Explorers & Surveyors
European exploration of this area began with Alexander Mackenzie’s overland travel up the Peace and Parsnip Rivers en route to the Pacific Ocean in 1793, on behalf of the North West Company. Fellow explorer John Finaly returned four years later to explore the northern tributary to the Peace River, later named the Finlay River. No record remains of the expedition except as reported by Samuel Black, Chief Trader of the Hudson’s Bay Company. He ascended to the source of the Finlay River in 1824, noting that “he had studied Finlay’s chart” and determined that Finlayt had likely on made it as far as the Ingenika River, about 130 km north of the Finlay River’s confluence with the Peace.

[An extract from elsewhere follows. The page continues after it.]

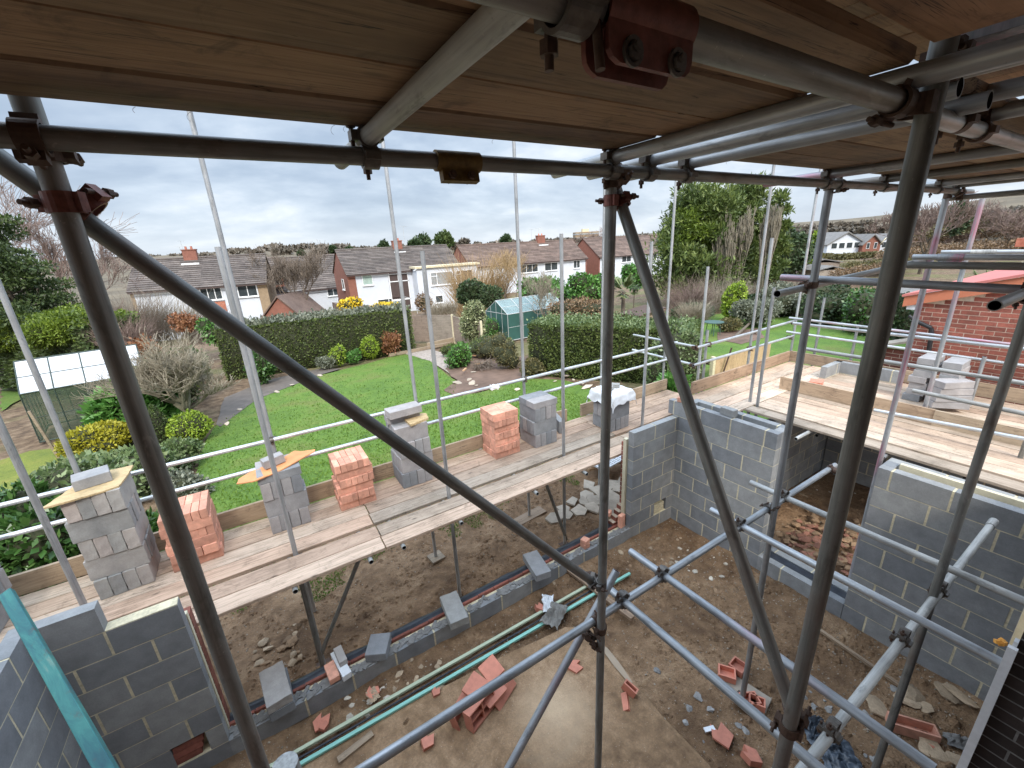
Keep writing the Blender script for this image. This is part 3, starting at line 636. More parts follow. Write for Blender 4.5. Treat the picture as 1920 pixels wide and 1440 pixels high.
wall('block_wall', 'low sill course of the doorway, outer leaf', (XW+.34, 2.30, 0), (0, -1, 0), (1, 0, 0), [[(0, .985, .1)]])
m = MB(); m.box((XW+.11, 1.32, .05), (XW+.23, 2.29, .21), .5, 0); o = m.build('damp_course', M_['dpc']); tag(o, 'black plastic damp course in the doorway sill', 'damp course')
m = MB(); m.cbox((XW+.20, 2.33, .93), (.30, .16, .006), .1, rx=.2); o = m.build('damp_course', M_['dpc']); tag(o, 'torn flap of black plastic sticking out of the pier edge', 'damp course')
rows = [[(0, 1.17, 0 if k % 2 else .225)] for k in range(8)]+[[(0, 1.17, .12)]]
wall('block_wall', 'large grey block pier right of the doorway, inner leaf', (XW, 1.31, 0), (0, -1, 0), (-1, 0, 0), rows)
wall('block_wall', 'outer leaf of the large block pier right of the doorway', (XW+.34, 1.31, 0), (0, -1, 0), (1, 0, 0), halves(9, 0, 1.3, 0))
wall('block_wall', 'end return of the large pier beside the doorway', (XW+.102, 1.31, 0), (1, 0, 0), (0, 1, 0), [[(0, .136, 0)]]*9)
m = MB(); m.box((XW+.155, -.1, .2), (XW+.20, 1.19, 2.05)); o = m.build('insulation_board', M_['insul']); tag(o, 'cream insulation strip along the top of the large pier cavity', 'insulation')
# second room: walls beyond
wall('block_wall', 'block wall of the far room running away under the right hand deck', (5.60, 3.02, 0), (1, 0, 0), (0, -1, 0), halves(7, 0, 3.1, 0))
wall('block_wall', 'dark block wall of the far room facing the viewer under the deck', (8.62, 3.0, 0), (0, -1, 0), (-1, 0, 0), halves(7, 0, 4.5, 0))
pA = az(1547, 711, EZ)
o = wall('block_wall', 'low block corner rising through the right hand deck', (pA.x, pA.y, EZ), (1, 0, 0), (0, -1, 0), halves(3, 0, .66, 0), z0=EZ-.435); 
wall('block_wall', 'second arm of the block corner on the right hand deck', (pA.x+.56, pA.y+.1, EZ), (0, -1, 0), (-1, 0, 0), [[(0, 1.0, 0)], [(0, 1.0, .2)], [(0, 1.0, 0)]], z0=EZ-.435)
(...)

Early exploration focused primarily on identifying travel and trade routes through the region. The first Canadian Pacific Railroad survey was done in 1871, with the Pine Pass through the Rocky Mountains surveyed by C.P.R. engineer J. Hunter in 1877.
In the late 1800s and early 1900s, exploration included mineral prospecting expeditions (e.g. Edward Ruzicka and company, 1900).
In 1897, as the Yukon gold rush erupted, Inspector Moodie led a North West Mounted Police patrol to establish a route from Edmonton, AB to the Yukon through the Rocky Mountain Trench.
The B.C. Department of Lands began surveying in the Rocky Mountain Trench in 1912. Mr. F.C. Swannell was the first surveyor sent to the area.
The sensational Bedeaux Sub-Arctic Expedition ventured up the Muskwa and Kwadacha Rivers in 1931.